Task statement -> Return all of the data exactly as given.
== Material provided ==
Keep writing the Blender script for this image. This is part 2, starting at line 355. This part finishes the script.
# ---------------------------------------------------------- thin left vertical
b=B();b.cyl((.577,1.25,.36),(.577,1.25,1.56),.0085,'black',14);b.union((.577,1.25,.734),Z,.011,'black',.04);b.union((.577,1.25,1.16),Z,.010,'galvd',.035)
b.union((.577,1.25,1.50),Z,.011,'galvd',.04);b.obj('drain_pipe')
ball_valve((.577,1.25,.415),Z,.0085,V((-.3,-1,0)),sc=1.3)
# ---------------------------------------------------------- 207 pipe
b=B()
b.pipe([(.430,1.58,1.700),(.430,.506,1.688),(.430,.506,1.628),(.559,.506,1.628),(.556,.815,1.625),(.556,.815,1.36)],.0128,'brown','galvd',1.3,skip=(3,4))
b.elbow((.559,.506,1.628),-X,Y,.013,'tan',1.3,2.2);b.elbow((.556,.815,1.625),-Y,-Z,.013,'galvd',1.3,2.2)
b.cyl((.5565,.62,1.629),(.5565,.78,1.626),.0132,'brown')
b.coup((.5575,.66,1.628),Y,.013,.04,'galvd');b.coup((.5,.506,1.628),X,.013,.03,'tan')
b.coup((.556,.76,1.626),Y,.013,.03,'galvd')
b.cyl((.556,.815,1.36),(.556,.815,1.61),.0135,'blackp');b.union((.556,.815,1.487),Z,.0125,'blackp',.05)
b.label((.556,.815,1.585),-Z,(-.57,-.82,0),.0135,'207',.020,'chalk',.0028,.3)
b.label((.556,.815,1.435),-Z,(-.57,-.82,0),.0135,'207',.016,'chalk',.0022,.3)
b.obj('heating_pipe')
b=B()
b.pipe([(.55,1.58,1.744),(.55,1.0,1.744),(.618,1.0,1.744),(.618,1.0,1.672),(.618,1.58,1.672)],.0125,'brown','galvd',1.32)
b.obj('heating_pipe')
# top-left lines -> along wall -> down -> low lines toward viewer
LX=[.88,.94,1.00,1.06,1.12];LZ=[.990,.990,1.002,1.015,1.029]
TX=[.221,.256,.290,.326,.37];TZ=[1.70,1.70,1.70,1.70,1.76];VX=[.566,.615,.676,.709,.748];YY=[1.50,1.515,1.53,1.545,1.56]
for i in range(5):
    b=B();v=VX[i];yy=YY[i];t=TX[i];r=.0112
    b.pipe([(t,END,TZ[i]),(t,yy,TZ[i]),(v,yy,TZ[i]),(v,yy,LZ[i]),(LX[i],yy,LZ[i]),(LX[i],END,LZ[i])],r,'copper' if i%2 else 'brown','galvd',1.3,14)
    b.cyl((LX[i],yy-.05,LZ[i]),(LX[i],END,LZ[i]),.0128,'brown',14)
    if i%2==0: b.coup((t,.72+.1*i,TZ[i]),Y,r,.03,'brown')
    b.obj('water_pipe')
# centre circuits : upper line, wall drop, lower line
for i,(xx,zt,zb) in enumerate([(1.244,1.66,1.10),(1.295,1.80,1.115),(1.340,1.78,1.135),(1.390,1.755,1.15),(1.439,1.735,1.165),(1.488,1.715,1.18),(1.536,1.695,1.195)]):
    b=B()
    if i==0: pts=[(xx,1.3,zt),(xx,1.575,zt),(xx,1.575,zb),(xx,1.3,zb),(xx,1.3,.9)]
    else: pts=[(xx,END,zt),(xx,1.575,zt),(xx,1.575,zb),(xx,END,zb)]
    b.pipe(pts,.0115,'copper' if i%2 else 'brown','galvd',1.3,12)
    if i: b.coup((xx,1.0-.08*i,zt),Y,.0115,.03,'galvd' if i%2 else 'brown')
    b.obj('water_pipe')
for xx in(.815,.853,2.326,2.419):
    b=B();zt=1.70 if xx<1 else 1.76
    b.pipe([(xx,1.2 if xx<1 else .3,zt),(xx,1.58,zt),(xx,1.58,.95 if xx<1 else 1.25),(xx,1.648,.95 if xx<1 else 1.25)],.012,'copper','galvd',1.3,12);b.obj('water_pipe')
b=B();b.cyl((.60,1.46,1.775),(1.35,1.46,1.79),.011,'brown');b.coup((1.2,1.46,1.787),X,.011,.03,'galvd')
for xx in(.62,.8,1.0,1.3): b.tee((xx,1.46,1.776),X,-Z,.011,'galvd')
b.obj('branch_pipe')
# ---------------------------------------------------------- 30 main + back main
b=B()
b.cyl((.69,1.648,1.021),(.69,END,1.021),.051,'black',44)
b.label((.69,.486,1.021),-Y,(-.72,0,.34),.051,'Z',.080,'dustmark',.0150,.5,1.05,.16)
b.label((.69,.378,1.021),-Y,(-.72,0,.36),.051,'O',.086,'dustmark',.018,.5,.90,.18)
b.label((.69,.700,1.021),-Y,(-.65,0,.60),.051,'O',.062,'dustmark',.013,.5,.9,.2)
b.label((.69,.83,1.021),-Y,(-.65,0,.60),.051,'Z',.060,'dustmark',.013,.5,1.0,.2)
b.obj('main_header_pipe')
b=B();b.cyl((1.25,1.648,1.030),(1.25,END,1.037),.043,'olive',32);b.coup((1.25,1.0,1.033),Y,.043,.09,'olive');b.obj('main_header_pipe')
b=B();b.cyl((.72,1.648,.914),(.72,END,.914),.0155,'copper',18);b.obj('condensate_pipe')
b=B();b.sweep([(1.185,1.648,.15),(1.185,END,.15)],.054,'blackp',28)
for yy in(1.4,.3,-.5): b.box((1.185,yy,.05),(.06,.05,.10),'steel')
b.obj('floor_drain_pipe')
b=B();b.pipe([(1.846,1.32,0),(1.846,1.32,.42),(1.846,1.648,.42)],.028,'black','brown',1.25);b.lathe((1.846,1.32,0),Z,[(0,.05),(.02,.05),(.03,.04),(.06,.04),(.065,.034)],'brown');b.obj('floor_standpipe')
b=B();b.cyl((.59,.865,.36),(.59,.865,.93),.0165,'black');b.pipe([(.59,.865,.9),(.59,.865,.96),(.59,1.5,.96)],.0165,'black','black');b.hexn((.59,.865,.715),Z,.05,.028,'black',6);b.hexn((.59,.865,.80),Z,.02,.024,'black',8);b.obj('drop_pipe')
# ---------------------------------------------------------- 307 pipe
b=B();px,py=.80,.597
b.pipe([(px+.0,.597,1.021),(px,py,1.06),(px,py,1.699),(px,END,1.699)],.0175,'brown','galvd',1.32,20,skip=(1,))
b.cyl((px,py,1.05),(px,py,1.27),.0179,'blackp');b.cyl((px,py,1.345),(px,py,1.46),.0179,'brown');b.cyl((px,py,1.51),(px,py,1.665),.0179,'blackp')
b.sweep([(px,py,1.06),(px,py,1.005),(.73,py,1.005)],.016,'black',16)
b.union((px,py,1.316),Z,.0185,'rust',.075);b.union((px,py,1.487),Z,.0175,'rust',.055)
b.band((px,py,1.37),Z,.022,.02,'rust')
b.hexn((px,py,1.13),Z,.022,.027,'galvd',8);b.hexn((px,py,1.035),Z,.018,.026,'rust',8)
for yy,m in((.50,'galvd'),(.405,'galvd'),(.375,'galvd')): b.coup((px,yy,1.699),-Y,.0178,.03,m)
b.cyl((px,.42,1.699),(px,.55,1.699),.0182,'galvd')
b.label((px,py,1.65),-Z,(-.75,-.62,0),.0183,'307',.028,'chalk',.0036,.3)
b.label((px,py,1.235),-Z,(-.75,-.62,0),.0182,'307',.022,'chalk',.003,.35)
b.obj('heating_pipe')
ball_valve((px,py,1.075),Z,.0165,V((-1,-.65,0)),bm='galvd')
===
Solved exercise ->
Keep writing the Blender script for this image. This is part 2, starting at line 355. This part finishes the script.
# ---------------------------------------------------------- thin left vertical
b=B();b.cyl((.577,1.25,.36),(.577,1.25,1.56),.0085,'black',14);b.union((.577,1.25,.734),Z,.011,'black',.04);b.union((.577,1.25,1.16),Z,.010,'galvd',.035)
b.union((.577,1.25,1.50),Z,.011,'galvd',.04);b.obj('drain_pipe')
ball_valve((.577,1.25,.415),Z,.0085,V((-.3,-1,0)),sc=1.3)
# ---------------------------------------------------------- 207 pipe
b=B()
b.pipe([(.430,1.58,1.700),(.430,.506,1.688),(.430,.506,1.628),(.559,.506,1.628),(.556,.815,1.625),(.556,.815,1.36)],.0128,'brown','galvd',1.3,skip=(3,4))
b.elbow((.559,.506,1.628),-X,Y,.013,'tan',1.3,2.2);b.elbow((.556,.815,1.625),-Y,-Z,.013,'galvd',1.3,2.2)
b.cyl((.5565,.62,1.629),(.5565,.78,1.626),.0132,'brown')
b.coup((.5575,.66,1.628),Y,.013,.04,'galvd');b.coup((.5,.506,1.628),X,.013,.03,'tan')
b.coup((.556,.76,1.626),Y,.013,.03,'galvd')
b.cyl((.556,.815,1.36),(.556,.815,1.61),.0135,'blackp');b.union((.556,.815,1.487),Z,.0125,'blackp',.05)
b.label((.556,.815,1.585),-Z,(-.57,-.82,0),.0135,'207',.020,'chalk',.0028,.3)
b.label((.556,.815,1.435),-Z,(-.57,-.82,0),.0135,'207',.016,'chalk',.0022,.3)
b.obj('heating_pipe')
b=B()
b.pipe([(.55,1.58,1.744),(.55,1.0,1.744),(.618,1.0,1.744),(.618,1.0,1.672),(.618,1.58,1.672)],.0125,'brown','galvd',1.32)
b.obj('heating_pipe')
# top-left lines -> along wall -> down -> low lines toward viewer
LX=[.88,.94,1.00,1.06,1.12];LZ=[.990,.990,1.002,1.015,1.029]
TX=[.221,.256,.290,.326,.37];TZ=[1.70,1.70,1.70,1.70,1.76];VX=[.566,.615,.676,.709,.748];YY=[1.50,1.515,1.53,1.545,1.56]
for i in range(5):
    b=B();v=VX[i];yy=YY[i];t=TX[i];r=.0112
    b.pipe([(t,END,TZ[i]),(t,yy,TZ[i]),(v,yy,TZ[i]),(v,yy,LZ[i]),(LX[i],yy,LZ[i]),(LX[i],END,LZ[i])],r,'copper' if i%2 else 'brown','galvd',1.3,14)
    b.cyl((LX[i],yy-.05,LZ[i]),(LX[i],END,LZ[i]),.0128,'brown',14)
    if i%2==0: b.coup((t,.72+.1*i,TZ[i]),Y,r,.03,'brown')
    b.obj('water_pipe')
# centre circuits : upper line, wall drop, lower line
for i,(xx,zt,zb) in enumerate([(1.244,1.66,1.10),(1.295,1.80,1.115),(1.340,1.78,1.135),(1.390,1.755,1.15),(1.439,1.735,1.165),(1.488,1.715,1.18),(1.536,1.695,1.195)]):
    b=B()
    if i==0: pts=[(xx,1.3,zt),(xx,1.575,zt),(xx,1.575,zb),(xx,1.3,zb),(xx,1.3,.9)]
    else: pts=[(xx,END,zt),(xx,1.575,zt),(xx,1.575,zb),(xx,END,zb)]
    b.pipe(pts,.0115,'copper' if i%2 else 'brown','galvd',1.3,12)
    if i: b.coup((xx,1.0-.08*i,zt),Y,.0115,.03,'galvd' if i%2 else 'brown')
    b.obj('water_pipe')
for xx in(.815,.853,2.326,2.419):
    b=B();zt=1.70 if xx<1 else 1.76
    b.pipe([(xx,1.2 if xx<1 else .3,zt),(xx,1.58,zt),(xx,1.58,.95 if xx<1 else 1.25),(xx,1.648,.95 if xx<1 else 1.25)],.012,'copper','galvd',1.3,12);b.obj('water_pipe')
b=B();b.cyl((.60,1.46,1.775),(1.35,1.46,1.79),.011,'brown');b.coup((1.2,1.46,1.787),X,.011,.03,'galvd')
for xx in(.62,.8,1.0,1.3): b.tee((xx,1.46,1.776),X,-Z,.011,'galvd')
b.obj('branch_pipe')
# ---------------------------------------------------------- 30 main + back main
b=B()
b.cyl((.69,1.648,1.021),(.69,END,1.021),.051,'black',44)
b.label((.69,.486,1.021),-Y,(-.72,0,.34),.051,'Z',.080,'dustmark',.0150,.5,1.05,.16)
b.label((.69,.378,1.021),-Y,(-.72,0,.36),.051,'O',.086,'dustmark',.018,.5,.90,.18)
b.label((.69,.700,1.021),-Y,(-.65,0,.60),.051,'O',.062,'dustmark',.013,.5,.9,.2)
b.label((.69,.83,1.021),-Y,(-.65,0,.60),.051,'Z',.060,'dustmark',.013,.5,1.0,.2)
b.obj('main_header_pipe')
b=B();b.cyl((1.25,1.648,1.030),(1.25,END,1.037),.043,'olive',32);b.coup((1.25,1.0,1.033),Y,.043,.09,'olive');b.obj('main_header_pipe')
b=B();b.cyl((.72,1.648,.914),(.72,END,.914),.0155,'copper',18);b.obj('condensate_pipe')
b=B();b.sweep([(1.185,1.648,.15),(1.185,END,.15)],.054,'blackp',28)
for yy in(1.4,.3,-.5): b.box((1.185,yy,.05),(.06,.05,.10),'steel')
b.obj('floor_drain_pipe')
b=B();b.pipe([(1.846,1.32,0),(1.846,1.32,.42),(1.846,1.648,.42)],.028,'black','brown',1.25);b.lathe((1.846,1.32,0),Z,[(0,.05),(.02,.05),(.03,.04),(.06,.04),(.065,.034)],'brown');b.obj('floor_standpipe')
b=B();b.cyl((.59,.865,.36),(.59,.865,.93),.0165,'black');b.pipe([(.59,.865,.9),(.59,.865,.96),(.59,1.5,.96)],.0165,'black','black');b.hexn((.59,.865,.715),Z,.05,.028,'black',6);b.hexn((.59,.865,.80),Z,.02,.024,'black',8);b.obj('drop_pipe')
# ---------------------------------------------------------- 307 pipe
b=B();px,py=.80,.597
b.pipe([(px+.0,.597,1.021),(px,py,1.06),(px,py,1.699),(px,END,1.699)],.0175,'brown','galvd',1.32,20,skip=(1,))
b.cyl((px,py,1.05),(px,py,1.27),.0179,'blackp');b.cyl((px,py,1.345),(px,py,1.46),.0179,'brown');b.cyl((px,py,1.51),(px,py,1.665),.0179,'blackp')
b.sweep([(px,py,1.06),(px,py,1.005),(.73,py,1.005)],.016,'black',16)
b.union((px,py,1.316),Z,.0185,'rust',.075);b.union((px,py,1.487),Z,.0175,'rust',.055)
b.band((px,py,1.37),Z,.022,.02,'rust')
b.hexn((px,py,1.13),Z,.022,.027,'galvd',8);b.hexn((px,py,1.035),Z,.018,.026,'rust',8)
for yy,m in((.50,'galvd'),(.405,'galvd'),(.375,'galvd')): b.coup((px,yy,1.699),-Y,.0178,.03,m)
b.cyl((px,.42,1.699),(px,.55,1.699),.0182,'galvd')
b.label((px,py,1.65),-Z,(-.75,-.62,0),.0183,'307',.028,'chalk',.0036,.3)
b.label((px,py,1.235),-Z,(-.75,-.62,0),.0182,'307',.022,'chalk',.003,.35)
b.obj('heating_pipe')
ball_valve((px,py,1.075),Z,.0165,V((-1,-.65,0)),bm='galvd')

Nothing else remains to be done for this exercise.